After 2010 the $3,650 personal exemption will be fully phased-out for individuals and married couples with adjusted gross income in excess of $289,300/$372,700 respectively (based on 2009 limits). Accelerating income in 2010 will not reduce the amount of personal exemptions any taxpayer can claim.

There are a number of other Bush era tax cuts that normally would be extended including the inflation-adjusted AMT exemption, nonrefundable personal tax credits, and above-the-line deduction for qualified higher education tuition and fees. Given the current climate in Washington, it seems likely that any extension will not include higher income taxpayers.

Adding to this misery are the pending tax increases resulting from the passage of health care legislation this past year. Starting in 2013 individual and married taxpayers with income in excess of $200,000/$250,000 respectively will pay a 0.9% surcharge on earned income and a 3.8% surtax on investment income (dividends, interest, long-term and short-term capital gains, passive income, rents and royalties).

The return of higher tax rates and reduced deductions and exemptions means that in most cases the decision to accelerate income and defer deductions (other than itemized deductions) to 2011 will be clearly advantageous. This position is further supported by the fact that it is difficult to generate even modest investment returns (thereby reducing the opportunity cost of paying the tax early).
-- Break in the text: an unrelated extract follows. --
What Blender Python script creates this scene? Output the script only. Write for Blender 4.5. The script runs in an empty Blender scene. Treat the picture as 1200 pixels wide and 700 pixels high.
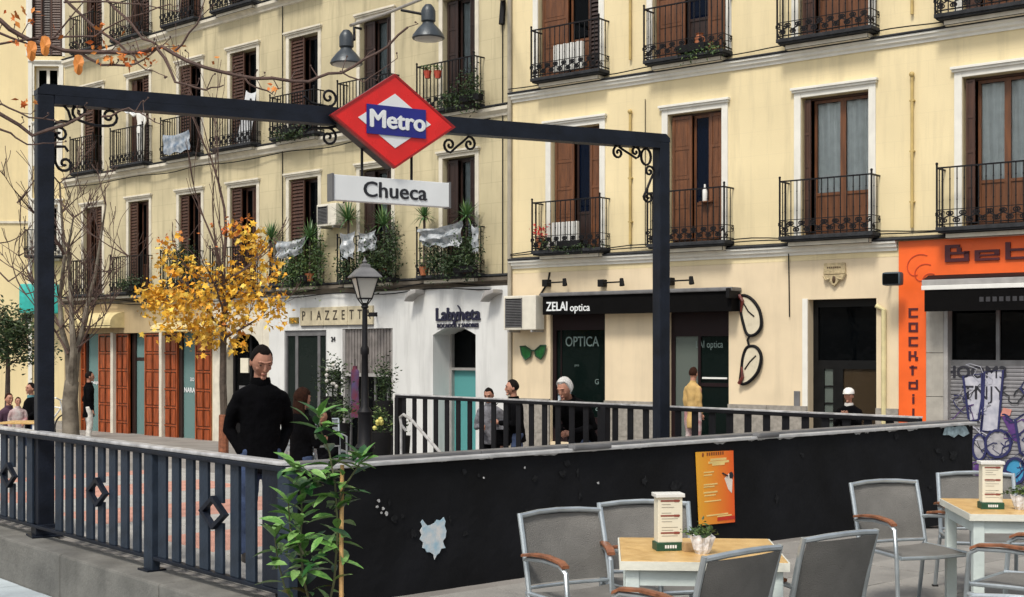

Six Specific Strategies for 2010

  1. Individuals should convert traditional IRA to Roth IRA and make the special election to realize 100% of the income in 2010. This strategy accelerates ordinary income to 2010, but may be disadvantageous from an investment and retirement perspective if the payment of the tax cannot be made with available funds outside of the converted IRA.
  2. Owners of closely held C corporations should review the amount of accumulated earnings and profits (E&P) attributable to their businesses and accelerate its distribution to 2010. If the business does not have available cash to make the distributions, the shareholders could agree to consent dividends (which are treated as cash distributions on the last day of the year followed by a contribution to capital). A better alternative is to make cash distributions and have the shareholders loan the money to the corporation which will facilitate the removal of otherwise doubled-taxed income in the future. 
  3. S corporations should accelerate accumulated E&P from subchapter C years before distributing accumulated earnings of the S corporation. If this by-pass election is made, all distributions during the tax year are taxable dividends to the extent of the corporation's accumulated E&P. The election applies on a year-by-year basis, only part of the accumulated E&P needs to be distributed. 
  4. Accelerate capital gains to 2010 and elect out of installment treatment. The election out of installment basis applies on an all-or-nothing basis. If the taxpayers wants to election out of only part of the gain, multiple notes must be used followed by a pledge to trigger gain. 
  5. Distribute real estate from C corporations to avoid future double tax, take advantage of significantly lower valuations and accelerate taxable dividends to 2010. Distributing real estate from S corporations can be done to accelerate capital gains provided the distribution is made in a manner that avoid ordinary income treatment under section 1239 (i.e., to an individual). 
  6. Convert existing C corporations to LLCs using a statutory conversion. Future double tax can be avoided by accelerating the gain to the current year when the inherent gain on liquidation should be at a low point. Any loss on liquidation will be allowed since the related party disallowance rules do not apply to corporate liquidations.